Saturday, October 13, 2012

Most of Us Will Not Have a Better Life Unless We Turn the Tables on the Super Rich


By Chuck Collins

October 4, 2012  |  The following is an excerpt from 99 to 1: How Wealth Inequality Is Wrecking the World and What We Can Do About It [3], by Chuck Collins (Berrett-Koehler, 2012).

An economy so dependent on the spending of a few is also prone to great booms and busts. The rich splurge and speculate when their savings are doing well. But when the values of their assets tumble, they pull back. That can lead to wild gyrations. Sound familiar? It’s no mere coincidence that over the last century the top earners’ share of the nation’s total income peaked in 1928 and 2007—the two years just preceding the biggest downturns. —Robert Reich (b. 1946)
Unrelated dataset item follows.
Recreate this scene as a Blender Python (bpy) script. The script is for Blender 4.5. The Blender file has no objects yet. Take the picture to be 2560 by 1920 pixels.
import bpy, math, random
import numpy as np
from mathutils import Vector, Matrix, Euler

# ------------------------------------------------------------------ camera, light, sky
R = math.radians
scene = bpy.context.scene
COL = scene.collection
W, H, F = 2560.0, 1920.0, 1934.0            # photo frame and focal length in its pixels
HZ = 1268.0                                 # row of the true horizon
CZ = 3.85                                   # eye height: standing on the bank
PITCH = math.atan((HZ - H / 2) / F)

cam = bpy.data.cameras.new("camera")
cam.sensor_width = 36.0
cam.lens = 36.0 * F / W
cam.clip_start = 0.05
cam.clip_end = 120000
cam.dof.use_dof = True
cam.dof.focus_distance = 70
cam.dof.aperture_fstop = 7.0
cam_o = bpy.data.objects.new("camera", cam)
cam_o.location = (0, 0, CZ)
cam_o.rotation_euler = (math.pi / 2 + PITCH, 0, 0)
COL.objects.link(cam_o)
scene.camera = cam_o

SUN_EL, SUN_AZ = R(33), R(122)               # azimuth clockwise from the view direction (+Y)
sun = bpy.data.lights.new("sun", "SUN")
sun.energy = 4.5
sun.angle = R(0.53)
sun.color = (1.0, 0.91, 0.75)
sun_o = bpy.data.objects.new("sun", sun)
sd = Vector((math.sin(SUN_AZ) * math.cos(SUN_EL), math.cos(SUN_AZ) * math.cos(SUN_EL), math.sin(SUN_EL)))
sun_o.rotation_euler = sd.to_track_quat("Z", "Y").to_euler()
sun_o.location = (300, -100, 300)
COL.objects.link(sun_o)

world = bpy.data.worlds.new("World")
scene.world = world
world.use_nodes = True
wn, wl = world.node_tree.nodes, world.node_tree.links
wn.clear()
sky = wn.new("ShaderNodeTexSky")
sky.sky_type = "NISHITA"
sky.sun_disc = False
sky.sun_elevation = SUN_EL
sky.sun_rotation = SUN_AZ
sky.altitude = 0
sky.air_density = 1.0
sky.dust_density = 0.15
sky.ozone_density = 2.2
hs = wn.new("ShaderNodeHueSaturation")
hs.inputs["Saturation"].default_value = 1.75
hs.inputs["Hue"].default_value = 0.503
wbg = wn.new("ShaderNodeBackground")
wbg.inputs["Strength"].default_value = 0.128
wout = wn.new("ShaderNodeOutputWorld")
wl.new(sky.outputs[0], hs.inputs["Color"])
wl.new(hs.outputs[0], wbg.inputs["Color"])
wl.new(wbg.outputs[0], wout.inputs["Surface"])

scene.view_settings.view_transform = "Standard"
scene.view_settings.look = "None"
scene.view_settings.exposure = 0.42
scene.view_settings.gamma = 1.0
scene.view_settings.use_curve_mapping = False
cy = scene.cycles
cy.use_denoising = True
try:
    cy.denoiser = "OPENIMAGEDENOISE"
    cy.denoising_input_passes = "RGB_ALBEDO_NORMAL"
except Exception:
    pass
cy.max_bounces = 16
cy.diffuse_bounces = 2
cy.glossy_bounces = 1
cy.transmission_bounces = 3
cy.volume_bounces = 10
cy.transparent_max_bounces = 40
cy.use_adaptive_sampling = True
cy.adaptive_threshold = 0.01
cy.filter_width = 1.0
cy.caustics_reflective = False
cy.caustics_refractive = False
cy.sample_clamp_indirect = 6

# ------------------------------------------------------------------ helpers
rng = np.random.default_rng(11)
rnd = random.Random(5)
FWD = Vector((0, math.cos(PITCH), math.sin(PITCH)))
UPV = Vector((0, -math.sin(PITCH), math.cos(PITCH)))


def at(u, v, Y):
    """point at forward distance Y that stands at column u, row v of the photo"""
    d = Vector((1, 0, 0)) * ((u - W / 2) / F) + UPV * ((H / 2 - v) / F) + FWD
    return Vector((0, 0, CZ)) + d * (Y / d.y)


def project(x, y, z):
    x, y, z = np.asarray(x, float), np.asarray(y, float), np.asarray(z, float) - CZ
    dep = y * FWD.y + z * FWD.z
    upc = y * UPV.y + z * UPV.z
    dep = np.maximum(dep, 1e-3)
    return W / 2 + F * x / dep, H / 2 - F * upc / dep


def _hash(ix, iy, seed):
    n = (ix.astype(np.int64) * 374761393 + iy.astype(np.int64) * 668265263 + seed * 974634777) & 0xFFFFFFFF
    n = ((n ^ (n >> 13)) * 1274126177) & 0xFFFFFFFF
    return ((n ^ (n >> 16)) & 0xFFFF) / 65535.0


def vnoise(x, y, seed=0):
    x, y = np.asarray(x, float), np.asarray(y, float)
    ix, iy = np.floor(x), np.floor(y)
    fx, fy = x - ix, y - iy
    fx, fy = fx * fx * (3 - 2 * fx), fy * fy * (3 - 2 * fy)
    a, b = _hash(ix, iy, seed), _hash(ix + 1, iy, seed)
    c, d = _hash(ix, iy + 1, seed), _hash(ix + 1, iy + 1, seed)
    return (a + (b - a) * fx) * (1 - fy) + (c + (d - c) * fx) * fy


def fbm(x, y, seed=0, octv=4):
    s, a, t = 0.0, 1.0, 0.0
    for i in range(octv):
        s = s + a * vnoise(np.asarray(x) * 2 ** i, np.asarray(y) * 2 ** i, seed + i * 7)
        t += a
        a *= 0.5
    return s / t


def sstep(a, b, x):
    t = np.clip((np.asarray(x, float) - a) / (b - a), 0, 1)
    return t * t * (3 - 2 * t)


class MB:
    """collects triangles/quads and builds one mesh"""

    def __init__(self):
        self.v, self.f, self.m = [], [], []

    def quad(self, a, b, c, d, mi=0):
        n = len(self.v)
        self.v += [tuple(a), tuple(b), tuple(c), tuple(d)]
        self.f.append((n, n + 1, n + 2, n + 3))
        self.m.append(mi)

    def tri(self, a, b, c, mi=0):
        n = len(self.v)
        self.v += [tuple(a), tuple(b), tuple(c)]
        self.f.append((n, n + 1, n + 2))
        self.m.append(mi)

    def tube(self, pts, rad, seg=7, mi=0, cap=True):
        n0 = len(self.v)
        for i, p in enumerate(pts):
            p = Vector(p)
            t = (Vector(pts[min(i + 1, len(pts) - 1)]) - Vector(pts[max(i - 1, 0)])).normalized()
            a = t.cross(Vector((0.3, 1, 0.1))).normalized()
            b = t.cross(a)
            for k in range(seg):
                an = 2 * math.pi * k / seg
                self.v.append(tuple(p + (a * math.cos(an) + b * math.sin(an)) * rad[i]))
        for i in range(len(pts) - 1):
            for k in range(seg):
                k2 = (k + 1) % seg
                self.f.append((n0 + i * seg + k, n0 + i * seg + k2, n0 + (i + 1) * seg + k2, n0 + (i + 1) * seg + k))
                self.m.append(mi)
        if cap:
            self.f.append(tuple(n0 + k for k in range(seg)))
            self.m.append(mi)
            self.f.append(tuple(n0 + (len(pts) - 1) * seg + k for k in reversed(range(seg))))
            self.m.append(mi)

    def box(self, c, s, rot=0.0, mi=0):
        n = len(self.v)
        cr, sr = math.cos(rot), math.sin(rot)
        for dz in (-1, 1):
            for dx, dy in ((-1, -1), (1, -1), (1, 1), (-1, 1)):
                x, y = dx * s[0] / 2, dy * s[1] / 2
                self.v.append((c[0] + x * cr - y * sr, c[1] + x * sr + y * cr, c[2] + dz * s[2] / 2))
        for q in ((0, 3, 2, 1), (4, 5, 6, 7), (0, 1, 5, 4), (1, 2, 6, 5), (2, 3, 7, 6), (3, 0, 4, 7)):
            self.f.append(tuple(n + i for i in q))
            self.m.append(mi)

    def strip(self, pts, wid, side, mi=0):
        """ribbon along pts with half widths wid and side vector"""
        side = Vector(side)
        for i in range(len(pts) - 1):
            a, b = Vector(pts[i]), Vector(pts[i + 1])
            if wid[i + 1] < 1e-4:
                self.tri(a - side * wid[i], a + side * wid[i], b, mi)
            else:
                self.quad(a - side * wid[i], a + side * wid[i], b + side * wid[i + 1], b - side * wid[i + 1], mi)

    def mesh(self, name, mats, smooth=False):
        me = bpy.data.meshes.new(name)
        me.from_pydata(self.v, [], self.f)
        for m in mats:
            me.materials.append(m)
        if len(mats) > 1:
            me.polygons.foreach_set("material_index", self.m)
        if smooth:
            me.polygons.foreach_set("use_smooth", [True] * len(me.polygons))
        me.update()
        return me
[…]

There are many theories about what triggered the 2008 economic meltdown. These explanations focus on bad actors such as the large banks and financial firms, the unregulated “shadow” financial sector, and unethical subprime mortgage pushers.

But there is a missing lens to the story, one that shows how the economic meltdown was caused by excessive income and wealth inequality. The two triggers were consumption by the 99 percent based on borrowing rather than real wage growth, and reckless financial speculation by the 1 percent.